Instruction: Retype the material below. Keep every word exactly as it is.

Data lines:
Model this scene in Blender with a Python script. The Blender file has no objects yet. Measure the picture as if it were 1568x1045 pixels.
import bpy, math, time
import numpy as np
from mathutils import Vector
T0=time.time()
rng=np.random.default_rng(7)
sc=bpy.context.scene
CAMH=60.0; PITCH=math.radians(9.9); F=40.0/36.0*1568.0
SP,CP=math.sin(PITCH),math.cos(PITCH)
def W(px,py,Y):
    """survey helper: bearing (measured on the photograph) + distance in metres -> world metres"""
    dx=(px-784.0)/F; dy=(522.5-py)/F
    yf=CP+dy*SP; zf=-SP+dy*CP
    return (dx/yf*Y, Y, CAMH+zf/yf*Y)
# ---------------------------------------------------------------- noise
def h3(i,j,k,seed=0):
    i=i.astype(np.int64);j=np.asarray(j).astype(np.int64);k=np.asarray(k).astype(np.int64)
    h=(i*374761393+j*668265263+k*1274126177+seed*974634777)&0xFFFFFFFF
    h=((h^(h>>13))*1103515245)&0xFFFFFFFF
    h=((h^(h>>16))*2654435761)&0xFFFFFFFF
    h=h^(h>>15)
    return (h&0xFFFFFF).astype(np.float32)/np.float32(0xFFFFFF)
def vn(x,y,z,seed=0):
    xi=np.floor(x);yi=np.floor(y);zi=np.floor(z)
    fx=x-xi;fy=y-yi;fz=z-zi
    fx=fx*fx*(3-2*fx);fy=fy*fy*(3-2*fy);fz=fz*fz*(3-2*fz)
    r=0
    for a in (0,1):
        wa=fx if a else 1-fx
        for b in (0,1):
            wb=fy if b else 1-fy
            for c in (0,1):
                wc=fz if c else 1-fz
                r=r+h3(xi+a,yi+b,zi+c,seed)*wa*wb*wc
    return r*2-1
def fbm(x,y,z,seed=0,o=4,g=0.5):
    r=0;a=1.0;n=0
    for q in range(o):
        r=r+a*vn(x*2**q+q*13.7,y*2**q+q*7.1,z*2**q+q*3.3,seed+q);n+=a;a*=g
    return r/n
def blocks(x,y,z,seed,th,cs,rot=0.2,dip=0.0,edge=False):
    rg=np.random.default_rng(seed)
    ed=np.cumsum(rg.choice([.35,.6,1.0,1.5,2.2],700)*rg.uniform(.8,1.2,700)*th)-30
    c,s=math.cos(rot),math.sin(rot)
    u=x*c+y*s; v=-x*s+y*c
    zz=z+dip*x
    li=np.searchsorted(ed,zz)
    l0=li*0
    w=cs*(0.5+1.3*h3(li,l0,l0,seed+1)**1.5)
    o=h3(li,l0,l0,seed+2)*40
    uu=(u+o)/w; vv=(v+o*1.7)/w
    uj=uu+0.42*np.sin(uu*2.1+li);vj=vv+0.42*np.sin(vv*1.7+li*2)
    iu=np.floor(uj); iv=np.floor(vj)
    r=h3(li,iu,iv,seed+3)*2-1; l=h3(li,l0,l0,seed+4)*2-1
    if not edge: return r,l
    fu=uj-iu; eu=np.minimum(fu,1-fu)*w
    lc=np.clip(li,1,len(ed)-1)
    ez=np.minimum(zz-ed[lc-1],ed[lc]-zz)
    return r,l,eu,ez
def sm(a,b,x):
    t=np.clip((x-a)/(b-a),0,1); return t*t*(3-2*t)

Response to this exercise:
Model this scene in Blender with a Python script. The Blender file has no objects yet. Measure the picture as if it were 1568x1045 pixels.
import bpy, math, time
import numpy as np
from mathutils import Vector
T0=time.time()
rng=np.random.default_rng(7)
sc=bpy.context.scene
CAMH=60.0; PITCH=math.radians(9.9); F=40.0/36.0*1568.0
SP,CP=math.sin(PITCH),math.cos(PITCH)
def W(px,py,Y):
    """survey helper: bearing (measured on the photograph) + distance in metres -> world metres"""
    dx=(px-784.0)/F; dy=(522.5-py)/F
    yf=CP+dy*SP; zf=-SP+dy*CP
    return (dx/yf*Y, Y, CAMH+zf/yf*Y)
# ---------------------------------------------------------------- noise
def h3(i,j,k,seed=0):
    i=i.astype(np.int64);j=np.asarray(j).astype(np.int64);k=np.asarray(k).astype(np.int64)
    h=(i*374761393+j*668265263+k*1274126177+seed*974634777)&0xFFFFFFFF
    h=((h^(h>>13))*1103515245)&0xFFFFFFFF
    h=((h^(h>>16))*2654435761)&0xFFFFFFFF
    h=h^(h>>15)
    return (h&0xFFFFFF).astype(np.float32)/np.float32(0xFFFFFF)
def vn(x,y,z,seed=0):
    xi=np.floor(x);yi=np.floor(y);zi=np.floor(z)
    fx=x-xi;fy=y-yi;fz=z-zi
    fx=fx*fx*(3-2*fx);fy=fy*fy*(3-2*fy);fz=fz*fz*(3-2*fz)
    r=0
    for a in (0,1):
        wa=fx if a else 1-fx
        for b in (0,1):
            wb=fy if b else 1-fy
            for c in (0,1):
                wc=fz if c else 1-fz
                r=r+h3(xi+a,yi+b,zi+c,seed)*wa*wb*wc
    return r*2-1
def fbm(x,y,z,seed=0,o=4,g=0.5):
    r=0;a=1.0;n=0
    for q in range(o):
        r=r+a*vn(x*2**q+q*13.7,y*2**q+q*7.1,z*2**q+q*3.3,seed+q);n+=a;a*=g
    return r/n
def blocks(x,y,z,seed,th,cs,rot=0.2,dip=0.0,edge=False):
    rg=np.random.default_rng(seed)
    ed=np.cumsum(rg.choice([.35,.6,1.0,1.5,2.2],700)*rg.uniform(.8,1.2,700)*th)-30
    c,s=math.cos(rot),math.sin(rot)
    u=x*c+y*s; v=-x*s+y*c
    zz=z+dip*x
    li=np.searchsorted(ed,zz)
    l0=li*0
    w=cs*(0.5+1.3*h3(li,l0,l0,seed+1)**1.5)
    o=h3(li,l0,l0,seed+2)*40
    uu=(u+o)/w; vv=(v+o*1.7)/w
    uj=uu+0.42*np.sin(uu*2.1+li);vj=vv+0.42*np.sin(vv*1.7+li*2)
    iu=np.floor(uj); iv=np.floor(vj)
    r=h3(li,iu,iv,seed+3)*2-1; l=h3(li,l0,l0,seed+4)*2-1
    if not edge: return r,l
    fu=uj-iu; eu=np.minimum(fu,1-fu)*w
    lc=np.clip(li,1,len(ed)-1)
    ez=np.minimum(zz-ed[lc-1],ed[lc]-zz)
    return r,l,eu,ez
def sm(a,b,x):
    t=np.clip((x-a)/(b-a),0,1); return t*t*(3-2*t)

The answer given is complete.